▶ **Work to do**: Without including any pictures, write out the listing below exactly.

--- Collected material ---

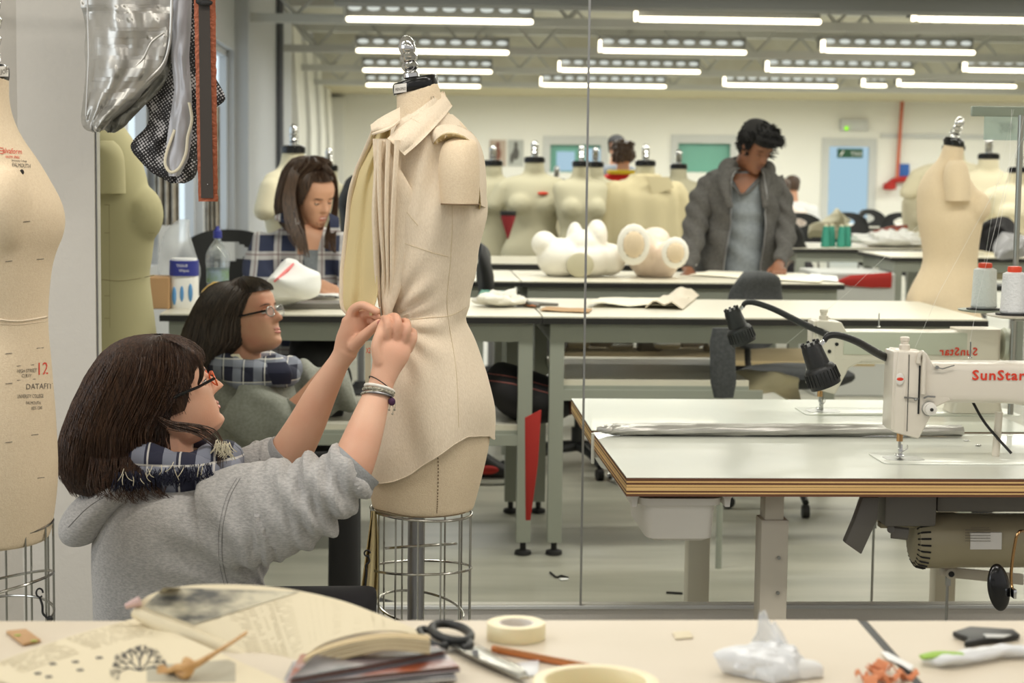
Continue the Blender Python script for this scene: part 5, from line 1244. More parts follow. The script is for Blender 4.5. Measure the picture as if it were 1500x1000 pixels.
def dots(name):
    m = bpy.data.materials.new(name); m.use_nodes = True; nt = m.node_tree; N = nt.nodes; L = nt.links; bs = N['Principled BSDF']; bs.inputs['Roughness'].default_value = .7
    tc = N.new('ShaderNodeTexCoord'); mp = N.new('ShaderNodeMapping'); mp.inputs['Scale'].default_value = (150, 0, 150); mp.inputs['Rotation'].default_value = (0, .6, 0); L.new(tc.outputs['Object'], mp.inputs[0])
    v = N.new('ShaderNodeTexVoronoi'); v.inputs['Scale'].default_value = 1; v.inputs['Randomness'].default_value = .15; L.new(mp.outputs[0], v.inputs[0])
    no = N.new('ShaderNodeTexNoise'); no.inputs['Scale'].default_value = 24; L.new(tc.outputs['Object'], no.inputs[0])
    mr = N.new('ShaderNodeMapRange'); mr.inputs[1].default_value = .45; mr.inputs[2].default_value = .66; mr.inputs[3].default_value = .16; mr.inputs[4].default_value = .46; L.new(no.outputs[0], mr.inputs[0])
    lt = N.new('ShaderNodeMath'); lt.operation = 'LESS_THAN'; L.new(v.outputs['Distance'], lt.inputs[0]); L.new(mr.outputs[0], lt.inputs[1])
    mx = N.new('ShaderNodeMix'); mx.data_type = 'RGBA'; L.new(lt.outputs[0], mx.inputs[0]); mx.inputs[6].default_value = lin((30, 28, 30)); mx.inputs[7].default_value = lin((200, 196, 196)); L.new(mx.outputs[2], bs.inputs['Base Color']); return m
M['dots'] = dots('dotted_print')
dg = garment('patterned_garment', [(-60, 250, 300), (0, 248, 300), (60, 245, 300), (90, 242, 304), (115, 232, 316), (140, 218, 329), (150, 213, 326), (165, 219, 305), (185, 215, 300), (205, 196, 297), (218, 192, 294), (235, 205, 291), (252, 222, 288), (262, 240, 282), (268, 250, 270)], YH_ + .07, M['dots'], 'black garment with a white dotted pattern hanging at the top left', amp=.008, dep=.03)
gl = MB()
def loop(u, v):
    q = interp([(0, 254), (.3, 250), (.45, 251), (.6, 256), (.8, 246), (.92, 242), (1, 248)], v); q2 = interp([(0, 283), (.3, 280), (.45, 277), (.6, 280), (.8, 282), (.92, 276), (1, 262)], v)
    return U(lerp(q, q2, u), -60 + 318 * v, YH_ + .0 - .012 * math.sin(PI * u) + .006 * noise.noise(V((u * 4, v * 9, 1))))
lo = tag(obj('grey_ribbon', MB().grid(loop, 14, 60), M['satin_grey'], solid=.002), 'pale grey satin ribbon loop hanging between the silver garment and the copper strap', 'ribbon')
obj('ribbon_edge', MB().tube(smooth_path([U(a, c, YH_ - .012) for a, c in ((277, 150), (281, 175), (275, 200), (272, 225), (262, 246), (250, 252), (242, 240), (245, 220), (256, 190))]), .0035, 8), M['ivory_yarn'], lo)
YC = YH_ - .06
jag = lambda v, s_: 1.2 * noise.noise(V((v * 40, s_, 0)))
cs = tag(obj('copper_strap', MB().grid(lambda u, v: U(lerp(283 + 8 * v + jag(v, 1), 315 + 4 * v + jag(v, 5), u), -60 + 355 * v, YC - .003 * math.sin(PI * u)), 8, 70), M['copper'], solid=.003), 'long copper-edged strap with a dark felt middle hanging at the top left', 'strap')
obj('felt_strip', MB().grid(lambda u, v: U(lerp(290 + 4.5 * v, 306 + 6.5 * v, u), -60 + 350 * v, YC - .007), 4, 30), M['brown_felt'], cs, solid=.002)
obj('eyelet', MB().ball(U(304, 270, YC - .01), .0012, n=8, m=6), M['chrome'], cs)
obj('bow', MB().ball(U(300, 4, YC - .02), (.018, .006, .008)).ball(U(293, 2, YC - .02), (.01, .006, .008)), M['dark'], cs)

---

▶ **Correct answer**:
Continue the Blender Python script for this scene: part 5, from line 1244. More parts follow. The script is for Blender 4.5. Measure the picture as if it were 1500x1000 pixels.
def dots(name):
    m = bpy.data.materials.new(name); m.use_nodes = True; nt = m.node_tree; N = nt.nodes; L = nt.links; bs = N['Principled BSDF']; bs.inputs['Roughness'].default_value = .7
    tc = N.new('ShaderNodeTexCoord'); mp = N.new('ShaderNodeMapping'); mp.inputs['Scale'].default_value = (150, 0, 150); mp.inputs['Rotation'].default_value = (0, .6, 0); L.new(tc.outputs['Object'], mp.inputs[0])
    v = N.new('ShaderNodeTexVoronoi'); v.inputs['Scale'].default_value = 1; v.inputs['Randomness'].default_value = .15; L.new(mp.outputs[0], v.inputs[0])
    no = N.new('ShaderNodeTexNoise'); no.inputs['Scale'].default_value = 24; L.new(tc.outputs['Object'], no.inputs[0])
    mr = N.new('ShaderNodeMapRange'); mr.inputs[1].default_value = .45; mr.inputs[2].default_value = .66; mr.inputs[3].default_value = .16; mr.inputs[4].default_value = .46; L.new(no.outputs[0], mr.inputs[0])
    lt = N.new('ShaderNodeMath'); lt.operation = 'LESS_THAN'; L.new(v.outputs['Distance'], lt.inputs[0]); L.new(mr.outputs[0], lt.inputs[1])
    mx = N.new('ShaderNodeMix'); mx.data_type = 'RGBA'; L.new(lt.outputs[0], mx.inputs[0]); mx.inputs[6].default_value = lin((30, 28, 30)); mx.inputs[7].default_value = lin((200, 196, 196)); L.new(mx.outputs[2], bs.inputs['Base Color']); return m
M['dots'] = dots('dotted_print')
dg = garment('patterned_garment', [(-60, 250, 300), (0, 248, 300), (60, 245, 300), (90, 242, 304), (115, 232, 316), (140, 218, 329), (150, 213, 326), (165, 219, 305), (185, 215, 300), (205, 196, 297), (218, 192, 294), (235, 205, 291), (252, 222, 288), (262, 240, 282), (268, 250, 270)], YH_ + .07, M['dots'], 'black garment with a white dotted pattern hanging at the top left', amp=.008, dep=.03)
gl = MB()
def loop(u, v):
    q = interp([(0, 254), (.3, 250), (.45, 251), (.6, 256), (.8, 246), (.92, 242), (1, 248)], v); q2 = interp([(0, 283), (.3, 280), (.45, 277), (.6, 280), (.8, 282), (.92, 276), (1, 262)], v)
    return U(lerp(q, q2, u), -60 + 318 * v, YH_ + .0 - .012 * math.sin(PI * u) + .006 * noise.noise(V((u * 4, v * 9, 1))))
lo = tag(obj('grey_ribbon', MB().grid(loop, 14, 60), M['satin_grey'], solid=.002), 'pale grey satin ribbon loop hanging between the silver garment and the copper strap', 'ribbon')
obj('ribbon_edge', MB().tube(smooth_path([U(a, c, YH_ - .012) for a, c in ((277, 150), (281, 175), (275, 200), (272, 225), (262, 246), (250, 252), (242, 240), (245, 220), (256, 190))]), .0035, 8), M['ivory_yarn'], lo)
YC = YH_ - .06
jag = lambda v, s_: 1.2 * noise.noise(V((v * 40, s_, 0)))
cs = tag(obj('copper_strap', MB().grid(lambda u, v: U(lerp(283 + 8 * v + jag(v, 1), 315 + 4 * v + jag(v, 5), u), -60 + 355 * v, YC - .003 * math.sin(PI * u)), 8, 70), M['copper'], solid=.003), 'long copper-edged strap with a dark felt middle hanging at the top left', 'strap')
obj('felt_strip', MB().grid(lambda u, v: U(lerp(290 + 4.5 * v, 306 + 6.5 * v, u), -60 + 350 * v, YC - .007), 4, 30), M['brown_felt'], cs, solid=.002)
obj('eyelet', MB().ball(U(304, 270, YC - .01), .0012, n=8, m=6), M['chrome'], cs)
obj('bow', MB().ball(U(300, 4, YC - .02), (.018, .006, .008)).ball(U(293, 2, YC - .02), (.01, .006, .008)), M['dark'], cs)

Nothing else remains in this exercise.